[Start Source material]

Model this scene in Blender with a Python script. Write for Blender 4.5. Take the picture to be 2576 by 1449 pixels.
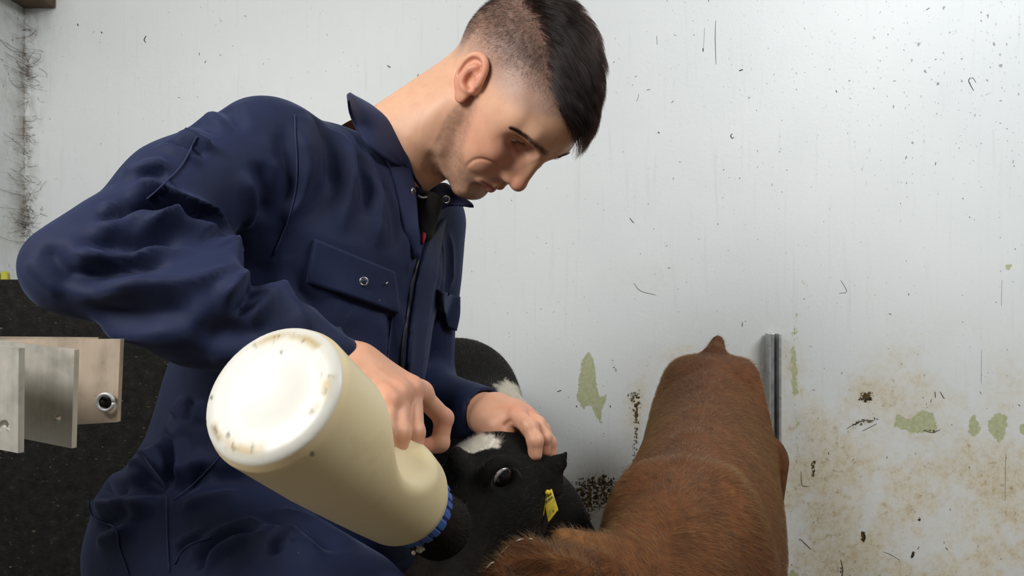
import bpy, math, random
import numpy as np
from mathutils import Vector, Matrix

for _o in list(bpy.data.objects):
    bpy.data.objects.remove(_o, do_unlink=True)
scene = bpy.context.scene
COL = scene.collection

# ------------------------------------------------------------------ camera, light, exposure
F = 1900.0                      # focal length in pixels of the 2576 px wide frame
CX, CY = 1288.0, 724.5
CAMH = 0.95                     # camera height above the stall floor
WALL_Y = 2.0                    # distance of the painted wall

cam_data = bpy.data.cameras.new('camera')
cam_data.sensor_width = 36.0
cam_data.lens = 36.0 * F / 2576.0
cam_data.clip_start = 0.02
cam_data.dof.use_dof = True
cam_data.dof.focus_distance = 1.0
cam_data.dof.aperture_fstop = 36.0
cam = bpy.data.objects.new('camera', cam_data)
COL.objects.link(cam)
cam.location = (0, 0, CAMH)
cam.rotation_euler = (math.pi / 2, 0, 0)
scene.camera = cam

world = bpy.data.worlds.new('world')
scene.world = world
world.use_nodes = True
bg = world.node_tree.nodes['Background']
bg.inputs['Color'].default_value = (0.92, 0.96, 1.0, 1)
bg.inputs['Strength'].default_value = 0.06

def area_light(name, loc, target, sx, sy, power, color):
    ld = bpy.data.lights.new(name, 'AREA')
    ld.shape = 'RECTANGLE'
    ld.size, ld.size_y = sx, sy
    ld.energy = power
    ld.color = color
    o = bpy.data.objects.new(name, ld)
    COL.objects.link(o)
    o.location = loc
    o.rotation_euler = (Vector(target) - Vector(loc)).to_track_quat('-Z', 'Y').to_euler()
    return o

LAMP_L = area_light('unseen_key_light_left', (-1.05, -0.25, 1.85), (-0.15, 0.95, 0.95), 0.8, 0.55, 29, (1.0, 0.98, 0.95))  # unseen soft key light from the upper left, no doorway is built
LAMP_R = area_light('added_wall_light_right', (1.65, 0.35, 2.35), (1.25, 2.0, 0.45), 1.2, 0.5, 32, (0.97, 0.99, 1.0))  # added area light, out of view, that brightens the right of the wall

scene.view_settings.view_transform = 'Standard'
scene.view_settings.look = 'None'
scene.view_settings.exposure = 0.18
scene.view_settings.gamma = 1.0
scene.view_settings.use_curve_mapping = False

# ------------------------------------------------------------------ small helpers
def P(px, py, d):
    return np.array([(px - CX) / F * d, d, CAMH - (py - CY) / F * d])

def V3(*a):
    return np.array(a, float)

def unit(v):
    v = np.asarray(v, float)
    return v / (np.linalg.norm(v) + 1e-12)

def project(v):
    d = np.maximum(v[:, 1], 1e-3)
    return CX + F * v[:, 0] / d, CY - F * (v[:, 2] - CAMH) / d, d

def frame_from(fwd, up):
    y = unit(fwd)
    x = unit(np.cross(y, up))
    z = np.cross(x, y)
    return np.stack([x, y, z], 1)

def tag(o, label=None, cat=None, group=None, kind=None):
    if label: o['label'] = label
    if cat: o['category'] = cat
    if group: o['group'] = group
    if kind: o['kind'] = kind
    return o

def empty(name, loc=(0, 0, 0)):
    o = bpy.data.objects.new(name, None)
    o.empty_display_size = 0.05
    o.location = loc
    COL.objects.link(o)
    return o

def child(o, parent):
    o.parent = parent
    if parent is not None:
        o.matrix_parent_inverse = Matrix.Translation(-Vector(parent.location))
    return o

def mesh_obj(name, verts, faces, mat=None, parent=None, smooth=True, col=None):
    verts = np.asarray(verts, np.float32)
    me = bpy.data.meshes.new(name)
    if isinstance(faces, np.ndarray):
        n, k = faces.shape
        me.vertices.add(len(verts)); me.vertices.foreach_set('co', verts.ravel())
        me.loops.add(n * k); me.loops.foreach_set('vertex_index', faces.astype(np.int32).ravel())
        me.polygons.add(n)
        me.polygons.foreach_set('loop_start', np.arange(0, n * k, k, dtype=np.int32))
        me.update(calc_edges=True)
        me.validate()
    else:
        me.from_pydata([tuple(map(float, v)) for v in verts], [], [tuple(int(i) for i in f) for f in faces])
        me.update()
    if smooth:
        me.polygons.foreach_set('use_smooth', np.ones(len(me.polygons), bool))
    if col is not None:
        a = me.attributes.new('Col', 'FLOAT_COLOR', 'POINT')
        c4 = np.ones((len(verts), 4), np.float32); c4[:, :3] = col
        a.data.foreach_set('color', c4.ravel())
    if mat is not None:
        me.materials.append(mat)
    o = bpy.data.objects.new(name, me)
    COL.objects.link(o)
    if parent is not None:
        child(o, parent)
    return o

def add_attr(o, name, values):
    a = o.data.attributes.new(name, 'FLOAT', 'POINT')
    a.data.foreach_set('value', np.asarray(values, np.float32))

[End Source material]

Pick out the lines above containing the word "pixels", then copy them.

Model this scene in Blender with a Python script. Write for Blender 4.5. Take the picture to be 2576 by 1449 pixels.
F = 1900.0                      # focal length in pixels of the 2576 px wide frame